I spent a quarter of a century seriously editing copy other than my own, and I owe most of what I know of the subject to my old friend Chris, with whom I worked for a couple of very formative years on a well known listings magazine. She was a formidably good editor, and, unlike many in the trade, a good communicator. She worked for some while on a style manual which was a model of lucidity and accessibility, and an invaluable tool, full of crystal-clear explantations of knotty points of syntax. Unfortunately she was gone before the project was completed, and some while later it was handed to me – but I too was gone before I could get much further, and it was then handed on to the person most likely to obfuscate it or run it aground. Moving on to my next job, I was fortunate to come across another gifted and splendidly rigorous editor, a veritable connoisseur of the art. Her all-time favourite mark was the insertion of a (correct, of course) hyphen into 'obsessive compulsive'...
Subeditors (as we call them) weren't always as good as those two.
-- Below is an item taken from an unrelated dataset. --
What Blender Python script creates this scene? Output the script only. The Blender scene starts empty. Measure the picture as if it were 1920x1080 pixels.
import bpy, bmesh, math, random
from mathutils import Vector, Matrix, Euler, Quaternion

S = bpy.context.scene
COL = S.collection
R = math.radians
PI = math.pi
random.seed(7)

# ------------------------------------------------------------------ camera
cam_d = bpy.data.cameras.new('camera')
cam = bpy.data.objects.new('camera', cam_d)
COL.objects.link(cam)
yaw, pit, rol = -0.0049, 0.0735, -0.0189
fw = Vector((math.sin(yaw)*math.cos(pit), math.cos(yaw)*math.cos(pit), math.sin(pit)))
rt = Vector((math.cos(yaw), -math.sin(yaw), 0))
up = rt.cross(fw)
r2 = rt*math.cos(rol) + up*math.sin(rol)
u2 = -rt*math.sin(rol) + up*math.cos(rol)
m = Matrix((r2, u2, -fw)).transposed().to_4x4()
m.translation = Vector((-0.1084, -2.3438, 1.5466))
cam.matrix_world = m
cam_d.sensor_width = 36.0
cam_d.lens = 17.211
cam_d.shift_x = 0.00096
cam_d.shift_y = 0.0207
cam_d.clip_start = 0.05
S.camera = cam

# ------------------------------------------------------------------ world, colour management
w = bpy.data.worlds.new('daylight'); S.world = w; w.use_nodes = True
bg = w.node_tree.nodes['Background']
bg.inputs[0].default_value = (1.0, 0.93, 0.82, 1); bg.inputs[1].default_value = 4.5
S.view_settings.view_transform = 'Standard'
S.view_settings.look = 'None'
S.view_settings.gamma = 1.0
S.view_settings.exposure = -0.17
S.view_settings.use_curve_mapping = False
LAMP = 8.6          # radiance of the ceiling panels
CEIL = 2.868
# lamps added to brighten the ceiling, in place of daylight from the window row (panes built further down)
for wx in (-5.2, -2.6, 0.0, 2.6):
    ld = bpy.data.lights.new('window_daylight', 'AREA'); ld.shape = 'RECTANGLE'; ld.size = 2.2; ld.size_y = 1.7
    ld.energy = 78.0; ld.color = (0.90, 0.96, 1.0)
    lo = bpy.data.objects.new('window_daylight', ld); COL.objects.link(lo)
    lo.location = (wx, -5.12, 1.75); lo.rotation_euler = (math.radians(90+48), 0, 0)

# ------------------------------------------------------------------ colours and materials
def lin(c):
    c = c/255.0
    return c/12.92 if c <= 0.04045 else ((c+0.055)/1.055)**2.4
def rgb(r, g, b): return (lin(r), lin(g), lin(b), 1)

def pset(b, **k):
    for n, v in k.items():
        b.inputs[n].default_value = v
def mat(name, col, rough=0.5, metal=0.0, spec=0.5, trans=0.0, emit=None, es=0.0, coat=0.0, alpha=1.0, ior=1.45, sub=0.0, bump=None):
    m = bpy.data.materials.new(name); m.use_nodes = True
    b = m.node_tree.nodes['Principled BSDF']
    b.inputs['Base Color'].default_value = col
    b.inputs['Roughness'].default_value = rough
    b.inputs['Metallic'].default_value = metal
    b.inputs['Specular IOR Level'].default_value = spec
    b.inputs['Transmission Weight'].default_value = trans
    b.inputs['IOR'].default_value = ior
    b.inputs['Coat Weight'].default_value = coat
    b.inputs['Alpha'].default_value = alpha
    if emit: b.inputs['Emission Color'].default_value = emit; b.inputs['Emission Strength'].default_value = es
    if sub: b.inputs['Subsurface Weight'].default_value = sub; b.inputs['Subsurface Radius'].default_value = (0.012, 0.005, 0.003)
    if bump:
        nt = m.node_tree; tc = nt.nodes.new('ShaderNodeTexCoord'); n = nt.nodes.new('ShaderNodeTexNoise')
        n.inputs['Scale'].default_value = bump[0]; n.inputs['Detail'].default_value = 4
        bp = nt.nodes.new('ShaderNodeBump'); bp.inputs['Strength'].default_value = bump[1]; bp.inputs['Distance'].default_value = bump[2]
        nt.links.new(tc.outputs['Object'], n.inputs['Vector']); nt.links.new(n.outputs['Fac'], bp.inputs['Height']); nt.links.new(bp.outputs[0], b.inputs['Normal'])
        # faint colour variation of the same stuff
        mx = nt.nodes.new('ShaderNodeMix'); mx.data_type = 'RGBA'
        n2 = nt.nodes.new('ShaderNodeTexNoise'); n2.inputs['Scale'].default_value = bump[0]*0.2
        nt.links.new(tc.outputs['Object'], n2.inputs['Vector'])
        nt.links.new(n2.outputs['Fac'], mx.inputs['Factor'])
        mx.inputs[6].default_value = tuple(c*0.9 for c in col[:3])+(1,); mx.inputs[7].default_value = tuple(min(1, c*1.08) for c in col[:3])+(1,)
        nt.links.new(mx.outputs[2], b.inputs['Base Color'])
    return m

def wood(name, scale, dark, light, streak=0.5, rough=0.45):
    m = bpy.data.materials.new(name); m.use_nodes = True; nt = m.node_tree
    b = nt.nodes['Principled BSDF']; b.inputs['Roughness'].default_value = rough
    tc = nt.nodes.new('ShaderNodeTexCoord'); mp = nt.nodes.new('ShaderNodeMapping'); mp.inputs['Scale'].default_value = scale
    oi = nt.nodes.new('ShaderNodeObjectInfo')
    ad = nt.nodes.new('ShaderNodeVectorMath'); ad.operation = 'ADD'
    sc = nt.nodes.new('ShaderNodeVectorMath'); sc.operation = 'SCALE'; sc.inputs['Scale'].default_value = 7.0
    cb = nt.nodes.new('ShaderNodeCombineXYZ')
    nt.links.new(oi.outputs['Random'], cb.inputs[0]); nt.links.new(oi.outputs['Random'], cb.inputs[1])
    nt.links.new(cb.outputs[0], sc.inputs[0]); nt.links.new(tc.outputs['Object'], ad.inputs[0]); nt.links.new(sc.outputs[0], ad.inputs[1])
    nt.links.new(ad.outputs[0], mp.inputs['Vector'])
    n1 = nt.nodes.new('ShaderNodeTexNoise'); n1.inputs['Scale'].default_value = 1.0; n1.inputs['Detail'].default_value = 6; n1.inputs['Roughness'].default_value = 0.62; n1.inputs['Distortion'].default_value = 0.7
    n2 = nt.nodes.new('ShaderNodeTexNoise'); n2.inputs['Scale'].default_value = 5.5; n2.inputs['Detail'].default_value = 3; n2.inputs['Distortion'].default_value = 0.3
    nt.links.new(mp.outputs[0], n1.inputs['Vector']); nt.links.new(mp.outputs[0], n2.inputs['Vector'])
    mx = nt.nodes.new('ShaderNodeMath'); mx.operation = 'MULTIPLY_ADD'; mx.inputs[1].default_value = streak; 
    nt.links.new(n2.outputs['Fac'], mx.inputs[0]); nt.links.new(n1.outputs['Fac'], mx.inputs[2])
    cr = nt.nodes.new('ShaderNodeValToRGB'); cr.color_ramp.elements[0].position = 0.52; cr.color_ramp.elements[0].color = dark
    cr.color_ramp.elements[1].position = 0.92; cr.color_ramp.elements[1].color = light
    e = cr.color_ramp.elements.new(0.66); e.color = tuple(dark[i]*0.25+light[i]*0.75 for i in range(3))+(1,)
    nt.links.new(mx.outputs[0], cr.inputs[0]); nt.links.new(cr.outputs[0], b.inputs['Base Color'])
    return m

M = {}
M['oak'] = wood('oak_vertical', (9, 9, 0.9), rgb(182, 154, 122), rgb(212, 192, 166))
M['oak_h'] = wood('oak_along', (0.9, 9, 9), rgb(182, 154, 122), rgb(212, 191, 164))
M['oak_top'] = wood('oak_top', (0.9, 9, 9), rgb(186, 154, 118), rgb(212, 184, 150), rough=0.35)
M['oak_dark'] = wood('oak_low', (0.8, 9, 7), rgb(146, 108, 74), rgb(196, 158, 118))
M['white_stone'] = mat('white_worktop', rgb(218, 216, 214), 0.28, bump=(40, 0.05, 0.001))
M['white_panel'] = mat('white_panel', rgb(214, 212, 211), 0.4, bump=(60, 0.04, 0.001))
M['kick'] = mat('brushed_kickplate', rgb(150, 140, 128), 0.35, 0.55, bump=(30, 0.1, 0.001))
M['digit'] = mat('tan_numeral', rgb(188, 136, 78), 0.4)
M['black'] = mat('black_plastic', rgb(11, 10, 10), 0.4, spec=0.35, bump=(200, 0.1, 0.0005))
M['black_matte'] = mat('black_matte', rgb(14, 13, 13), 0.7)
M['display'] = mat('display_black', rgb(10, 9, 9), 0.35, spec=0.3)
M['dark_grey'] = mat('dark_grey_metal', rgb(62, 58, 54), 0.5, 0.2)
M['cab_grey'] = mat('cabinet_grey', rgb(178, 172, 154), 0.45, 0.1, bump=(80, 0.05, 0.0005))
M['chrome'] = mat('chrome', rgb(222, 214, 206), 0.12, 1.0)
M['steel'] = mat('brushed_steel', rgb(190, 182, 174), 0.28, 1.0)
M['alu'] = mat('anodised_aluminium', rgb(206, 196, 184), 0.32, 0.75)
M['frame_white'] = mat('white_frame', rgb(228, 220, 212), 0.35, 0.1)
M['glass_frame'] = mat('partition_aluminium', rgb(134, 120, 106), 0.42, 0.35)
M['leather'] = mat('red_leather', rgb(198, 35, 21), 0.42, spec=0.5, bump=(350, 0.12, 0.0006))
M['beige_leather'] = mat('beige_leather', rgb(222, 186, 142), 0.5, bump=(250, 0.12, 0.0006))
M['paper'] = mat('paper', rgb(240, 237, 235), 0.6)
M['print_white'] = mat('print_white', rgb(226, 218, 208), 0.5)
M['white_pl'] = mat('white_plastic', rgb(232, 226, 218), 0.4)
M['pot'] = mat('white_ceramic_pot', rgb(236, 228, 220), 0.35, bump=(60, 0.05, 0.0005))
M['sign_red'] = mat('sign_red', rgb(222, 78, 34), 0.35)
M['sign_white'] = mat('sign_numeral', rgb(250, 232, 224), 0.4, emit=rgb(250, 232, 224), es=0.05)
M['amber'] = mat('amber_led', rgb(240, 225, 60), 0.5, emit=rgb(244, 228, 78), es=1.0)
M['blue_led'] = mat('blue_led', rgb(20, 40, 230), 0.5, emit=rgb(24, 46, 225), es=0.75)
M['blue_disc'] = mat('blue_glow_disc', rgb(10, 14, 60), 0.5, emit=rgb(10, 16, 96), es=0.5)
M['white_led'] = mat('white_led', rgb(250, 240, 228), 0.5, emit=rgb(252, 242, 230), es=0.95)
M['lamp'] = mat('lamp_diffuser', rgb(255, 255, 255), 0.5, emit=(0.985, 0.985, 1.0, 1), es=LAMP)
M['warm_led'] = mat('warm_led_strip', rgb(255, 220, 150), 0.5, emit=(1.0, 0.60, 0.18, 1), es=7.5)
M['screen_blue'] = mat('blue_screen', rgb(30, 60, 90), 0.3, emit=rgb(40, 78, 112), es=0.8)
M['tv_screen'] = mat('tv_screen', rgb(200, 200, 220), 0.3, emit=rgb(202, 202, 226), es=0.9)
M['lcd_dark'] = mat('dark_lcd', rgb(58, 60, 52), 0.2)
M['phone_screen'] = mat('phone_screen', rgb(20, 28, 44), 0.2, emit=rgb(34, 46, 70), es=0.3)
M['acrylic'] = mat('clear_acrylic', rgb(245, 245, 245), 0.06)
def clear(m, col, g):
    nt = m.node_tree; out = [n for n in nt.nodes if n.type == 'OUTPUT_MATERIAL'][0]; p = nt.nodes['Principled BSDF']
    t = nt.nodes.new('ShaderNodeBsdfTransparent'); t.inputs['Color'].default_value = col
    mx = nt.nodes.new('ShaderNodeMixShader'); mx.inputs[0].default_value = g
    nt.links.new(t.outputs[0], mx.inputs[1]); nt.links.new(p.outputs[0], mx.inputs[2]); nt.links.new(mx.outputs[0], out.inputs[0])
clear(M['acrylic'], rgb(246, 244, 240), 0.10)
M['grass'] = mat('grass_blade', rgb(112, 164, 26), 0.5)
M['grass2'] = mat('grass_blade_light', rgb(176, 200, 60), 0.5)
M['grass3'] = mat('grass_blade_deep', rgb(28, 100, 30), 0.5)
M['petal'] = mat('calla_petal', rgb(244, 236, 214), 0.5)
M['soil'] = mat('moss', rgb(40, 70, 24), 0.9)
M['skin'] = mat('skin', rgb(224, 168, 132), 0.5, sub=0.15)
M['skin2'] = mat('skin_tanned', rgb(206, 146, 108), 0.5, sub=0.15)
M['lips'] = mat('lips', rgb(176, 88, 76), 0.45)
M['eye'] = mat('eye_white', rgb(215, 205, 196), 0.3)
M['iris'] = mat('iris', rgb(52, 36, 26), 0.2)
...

Back in the days when I wrote features on this and that for The Times, I would quite often open the paper to find my piece hideously mangled – and, worse, with factual errors introduced – but since then, I think, fewer editors has tended to mean better editors. And of course the internet has changed everything, making factual errors – if not sloppy writing and editing – much rarer. However, as the Washington Free Beacon piece argues, good copy and line editors are still needed, and there are now too few of them.
I heartily agree with Frank Wilson that much of what is written online goes on too long and digresses too much. So I'll stop here.
Hear hear to all the above. And Chris is still (present tense) a formidably good editor!